Hour-long songs can be somewhat of a hard sell. For starters, there has to be an audience of listeners who are willing to carve out the time and sit and engage for sixty-plus minutes. Additionally and most crucially for instrumental projects, the sounds have to be there. Dopesmoker is an hour long, but it tells a story to go along with the riff. When it's all instruments, the riffs have to be at the front along with everything else. The elements have to work in concert with one another. Ideally, the finished piece will move seamlessly and open up paths that weren't there before.

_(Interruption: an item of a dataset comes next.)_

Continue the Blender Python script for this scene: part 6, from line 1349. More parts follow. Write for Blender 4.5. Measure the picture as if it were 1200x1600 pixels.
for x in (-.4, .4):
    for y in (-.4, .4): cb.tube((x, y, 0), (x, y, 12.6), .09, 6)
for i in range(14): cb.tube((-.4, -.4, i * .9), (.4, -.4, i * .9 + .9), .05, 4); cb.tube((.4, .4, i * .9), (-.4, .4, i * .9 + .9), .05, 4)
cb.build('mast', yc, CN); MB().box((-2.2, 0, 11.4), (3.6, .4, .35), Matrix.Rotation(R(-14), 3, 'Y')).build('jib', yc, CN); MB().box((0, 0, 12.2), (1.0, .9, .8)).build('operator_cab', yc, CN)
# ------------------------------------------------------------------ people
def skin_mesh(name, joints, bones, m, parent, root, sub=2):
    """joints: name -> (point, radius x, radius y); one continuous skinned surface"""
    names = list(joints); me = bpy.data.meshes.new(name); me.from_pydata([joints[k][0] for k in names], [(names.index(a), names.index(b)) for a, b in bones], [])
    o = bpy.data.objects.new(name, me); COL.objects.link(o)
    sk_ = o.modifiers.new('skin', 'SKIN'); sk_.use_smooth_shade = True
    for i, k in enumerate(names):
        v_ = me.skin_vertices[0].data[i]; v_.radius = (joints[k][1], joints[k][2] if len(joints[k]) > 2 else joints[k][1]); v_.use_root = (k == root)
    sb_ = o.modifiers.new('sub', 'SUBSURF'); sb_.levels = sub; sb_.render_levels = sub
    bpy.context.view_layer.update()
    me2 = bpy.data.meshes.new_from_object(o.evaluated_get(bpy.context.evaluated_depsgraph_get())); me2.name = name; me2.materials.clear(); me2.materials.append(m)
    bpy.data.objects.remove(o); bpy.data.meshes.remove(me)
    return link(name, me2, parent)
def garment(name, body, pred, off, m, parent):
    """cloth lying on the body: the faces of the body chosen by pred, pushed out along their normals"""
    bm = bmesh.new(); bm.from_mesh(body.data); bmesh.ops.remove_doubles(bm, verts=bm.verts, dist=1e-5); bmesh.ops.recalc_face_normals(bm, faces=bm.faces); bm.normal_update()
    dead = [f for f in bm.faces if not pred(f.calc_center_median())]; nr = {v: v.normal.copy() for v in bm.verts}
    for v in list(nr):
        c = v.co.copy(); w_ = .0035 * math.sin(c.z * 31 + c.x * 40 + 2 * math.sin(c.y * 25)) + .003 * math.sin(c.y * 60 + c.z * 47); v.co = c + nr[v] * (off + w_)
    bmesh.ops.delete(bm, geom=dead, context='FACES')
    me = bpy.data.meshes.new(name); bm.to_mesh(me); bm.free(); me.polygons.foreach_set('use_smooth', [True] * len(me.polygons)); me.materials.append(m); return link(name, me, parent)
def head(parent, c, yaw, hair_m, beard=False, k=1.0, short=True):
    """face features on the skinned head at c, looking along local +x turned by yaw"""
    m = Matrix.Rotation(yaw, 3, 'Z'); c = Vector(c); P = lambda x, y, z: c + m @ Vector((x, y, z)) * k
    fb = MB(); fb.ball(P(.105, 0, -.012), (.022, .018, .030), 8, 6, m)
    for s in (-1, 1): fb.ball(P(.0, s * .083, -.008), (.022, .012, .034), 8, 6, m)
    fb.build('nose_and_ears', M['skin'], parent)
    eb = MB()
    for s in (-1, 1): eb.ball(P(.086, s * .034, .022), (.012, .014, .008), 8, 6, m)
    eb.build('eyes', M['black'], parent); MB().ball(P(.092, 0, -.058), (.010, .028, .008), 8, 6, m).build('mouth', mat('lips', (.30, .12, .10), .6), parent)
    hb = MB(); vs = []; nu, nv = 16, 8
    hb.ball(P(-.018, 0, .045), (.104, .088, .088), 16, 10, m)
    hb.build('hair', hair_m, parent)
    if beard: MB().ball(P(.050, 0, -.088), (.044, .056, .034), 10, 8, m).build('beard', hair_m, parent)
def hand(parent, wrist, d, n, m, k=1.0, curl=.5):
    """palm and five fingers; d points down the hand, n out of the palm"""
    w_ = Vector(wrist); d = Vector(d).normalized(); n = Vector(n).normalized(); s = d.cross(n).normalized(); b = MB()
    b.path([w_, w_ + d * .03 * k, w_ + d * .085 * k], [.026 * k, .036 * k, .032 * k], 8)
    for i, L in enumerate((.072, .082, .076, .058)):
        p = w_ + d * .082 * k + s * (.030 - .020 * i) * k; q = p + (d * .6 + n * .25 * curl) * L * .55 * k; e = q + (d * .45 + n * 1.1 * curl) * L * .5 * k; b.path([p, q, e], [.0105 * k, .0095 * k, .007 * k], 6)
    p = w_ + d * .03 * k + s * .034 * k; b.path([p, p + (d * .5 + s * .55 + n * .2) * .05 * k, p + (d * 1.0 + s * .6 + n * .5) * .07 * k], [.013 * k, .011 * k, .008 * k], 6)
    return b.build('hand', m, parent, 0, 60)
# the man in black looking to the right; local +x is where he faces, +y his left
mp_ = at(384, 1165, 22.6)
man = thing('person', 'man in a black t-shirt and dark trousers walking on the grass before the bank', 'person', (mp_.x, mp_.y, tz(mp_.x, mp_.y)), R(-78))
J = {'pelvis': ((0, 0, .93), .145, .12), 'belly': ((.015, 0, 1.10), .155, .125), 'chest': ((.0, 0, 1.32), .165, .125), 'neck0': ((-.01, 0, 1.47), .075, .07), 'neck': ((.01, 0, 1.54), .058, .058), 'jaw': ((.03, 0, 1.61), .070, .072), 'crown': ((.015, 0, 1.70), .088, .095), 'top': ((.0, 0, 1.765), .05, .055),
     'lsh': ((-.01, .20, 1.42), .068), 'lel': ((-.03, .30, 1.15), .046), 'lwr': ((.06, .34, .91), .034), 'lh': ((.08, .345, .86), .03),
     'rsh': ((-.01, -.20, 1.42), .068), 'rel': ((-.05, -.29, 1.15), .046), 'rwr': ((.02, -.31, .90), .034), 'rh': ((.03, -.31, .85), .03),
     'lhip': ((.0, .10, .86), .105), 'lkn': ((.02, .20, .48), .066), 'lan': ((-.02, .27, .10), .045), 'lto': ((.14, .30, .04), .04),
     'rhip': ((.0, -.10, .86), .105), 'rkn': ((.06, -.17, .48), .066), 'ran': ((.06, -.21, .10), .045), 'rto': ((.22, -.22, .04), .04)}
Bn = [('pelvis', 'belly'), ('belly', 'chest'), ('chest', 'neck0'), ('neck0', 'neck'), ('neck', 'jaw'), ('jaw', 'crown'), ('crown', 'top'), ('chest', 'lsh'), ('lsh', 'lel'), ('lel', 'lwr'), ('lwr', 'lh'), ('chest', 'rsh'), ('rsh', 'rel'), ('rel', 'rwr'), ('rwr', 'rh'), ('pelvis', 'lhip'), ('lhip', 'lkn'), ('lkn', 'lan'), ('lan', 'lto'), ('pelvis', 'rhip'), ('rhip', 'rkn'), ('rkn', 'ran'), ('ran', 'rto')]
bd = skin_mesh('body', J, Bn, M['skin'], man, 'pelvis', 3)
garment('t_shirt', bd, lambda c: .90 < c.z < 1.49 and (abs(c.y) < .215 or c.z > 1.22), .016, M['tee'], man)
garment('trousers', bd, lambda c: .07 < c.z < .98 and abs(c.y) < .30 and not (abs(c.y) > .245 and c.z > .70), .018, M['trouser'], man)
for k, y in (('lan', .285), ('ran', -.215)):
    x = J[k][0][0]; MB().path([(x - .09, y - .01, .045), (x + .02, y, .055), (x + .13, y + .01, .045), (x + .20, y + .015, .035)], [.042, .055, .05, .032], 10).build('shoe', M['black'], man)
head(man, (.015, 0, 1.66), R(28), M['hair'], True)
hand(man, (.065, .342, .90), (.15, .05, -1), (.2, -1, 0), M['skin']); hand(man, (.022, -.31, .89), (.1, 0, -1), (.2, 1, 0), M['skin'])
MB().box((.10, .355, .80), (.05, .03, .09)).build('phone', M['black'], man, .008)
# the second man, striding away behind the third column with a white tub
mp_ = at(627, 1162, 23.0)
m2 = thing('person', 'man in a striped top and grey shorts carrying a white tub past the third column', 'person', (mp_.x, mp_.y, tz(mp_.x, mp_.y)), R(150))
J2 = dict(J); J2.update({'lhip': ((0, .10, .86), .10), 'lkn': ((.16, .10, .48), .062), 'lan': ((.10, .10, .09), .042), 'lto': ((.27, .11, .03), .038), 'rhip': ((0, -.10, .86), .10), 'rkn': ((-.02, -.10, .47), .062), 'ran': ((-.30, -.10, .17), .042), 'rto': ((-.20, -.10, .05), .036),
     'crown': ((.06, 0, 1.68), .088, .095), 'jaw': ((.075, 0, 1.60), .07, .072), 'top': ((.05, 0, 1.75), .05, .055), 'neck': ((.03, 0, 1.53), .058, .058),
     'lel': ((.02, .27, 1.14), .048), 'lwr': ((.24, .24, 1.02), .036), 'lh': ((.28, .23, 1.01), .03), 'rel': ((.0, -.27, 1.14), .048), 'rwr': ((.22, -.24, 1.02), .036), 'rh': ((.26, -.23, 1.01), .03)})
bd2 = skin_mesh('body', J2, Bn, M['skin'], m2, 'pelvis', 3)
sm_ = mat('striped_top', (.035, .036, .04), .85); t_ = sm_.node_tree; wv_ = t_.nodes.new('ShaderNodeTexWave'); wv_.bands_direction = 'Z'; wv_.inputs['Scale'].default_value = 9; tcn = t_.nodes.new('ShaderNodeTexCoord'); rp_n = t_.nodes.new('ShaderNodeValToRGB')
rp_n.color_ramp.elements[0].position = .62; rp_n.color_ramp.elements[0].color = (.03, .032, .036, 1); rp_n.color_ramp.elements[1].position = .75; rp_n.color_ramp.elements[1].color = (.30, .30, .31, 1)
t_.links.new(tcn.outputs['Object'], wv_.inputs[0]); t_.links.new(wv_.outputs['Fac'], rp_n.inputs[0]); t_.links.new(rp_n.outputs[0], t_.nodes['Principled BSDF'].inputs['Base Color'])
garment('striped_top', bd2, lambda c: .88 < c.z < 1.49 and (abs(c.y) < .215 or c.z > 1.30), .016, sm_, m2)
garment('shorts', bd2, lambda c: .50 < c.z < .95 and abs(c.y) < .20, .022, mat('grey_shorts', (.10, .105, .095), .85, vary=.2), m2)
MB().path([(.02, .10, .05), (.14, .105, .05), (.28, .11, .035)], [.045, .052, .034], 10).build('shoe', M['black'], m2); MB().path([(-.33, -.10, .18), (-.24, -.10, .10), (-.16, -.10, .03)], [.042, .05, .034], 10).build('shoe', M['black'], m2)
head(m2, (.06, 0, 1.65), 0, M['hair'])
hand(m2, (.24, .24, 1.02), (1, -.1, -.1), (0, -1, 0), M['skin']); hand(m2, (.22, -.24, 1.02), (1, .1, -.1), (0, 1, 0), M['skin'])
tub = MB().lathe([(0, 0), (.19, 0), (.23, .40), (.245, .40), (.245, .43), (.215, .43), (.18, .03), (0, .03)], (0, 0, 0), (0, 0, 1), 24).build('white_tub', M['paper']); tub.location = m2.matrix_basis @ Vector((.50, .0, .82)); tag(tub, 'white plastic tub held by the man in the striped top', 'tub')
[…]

And it'll do so, while continuing to reveal other, intimate details on subsequent listens.
"In a Dutch Haze" is a 58-minute-long recording of a collaboration between California stoner rock titans Earthless and J Mascis' psychedelic instrumental project, Heavy Blanket. According to the press release, the seeds of this joint effort were first laid out in 2009 at South by Southwest when Mascis struck up a "impromptu heavy psych jam" withEarthless, the San Diego-based trio comprised of guitarist Isaiah Mitchell, bassist Mike Eginton and drummer Mario Rubalcaba. Shortly after that one session, the involved parties would be asked to conjure up a jam once again. This time in Holland at the annual Roadburn Festival. While Mitchell would be unable to take part, Mascis, Enginton and Rubalcaba along with second guitarist Graham Clise (of Heavy Blanket, Witch, Lecherous Gaze) would take the Roadburn stage in 2012 and take another stab at sonically tearing the earth apart.
The end result, "Paradise in a Purple Sky," is equal parts weird and sprawling. It takes about ten minutes for it to really take off, but the following 47 minutes and change is a mind-melting psychedelic reckoning. In a more grounded reality, there may be some who pine for more signature Mascis shredding on the track, but to get caught up in that is to miss the bigger picture. And this is a very big-sounding piece.
When it's all over, it's hard to believe just how far you've gone in 58 minutes time. To think about the course that you took is almost too much to bear. In a lot of ways it feels like having followed a free balloon all the way to its natural end. When the ribbon on the inflatable rubber vessel first slipped out of that small child's hand, the sphere rose slowly, almost suspended in the air. Eventually, it began to soar in the wide open blue sky and then soaring gave way to climbing and then, from a distance, it just started to look like a goddamn hard-charging helium dart. The sky falls into the rearview and the red balloon rockets out of the atmosphere and into space, skipping across both celestial and astral planes. It slides, it stumbles and it glazes over all the heaviness on display in outer space. It skirts on with just enough light to get by. It proves to be flexible and resilient; stretching when it needs to and swelling when it's permissible. This doesn't last forever, though. Shapes are suddenly stretched too far out and there's a slight sag, and then that's it. Silence. It's over.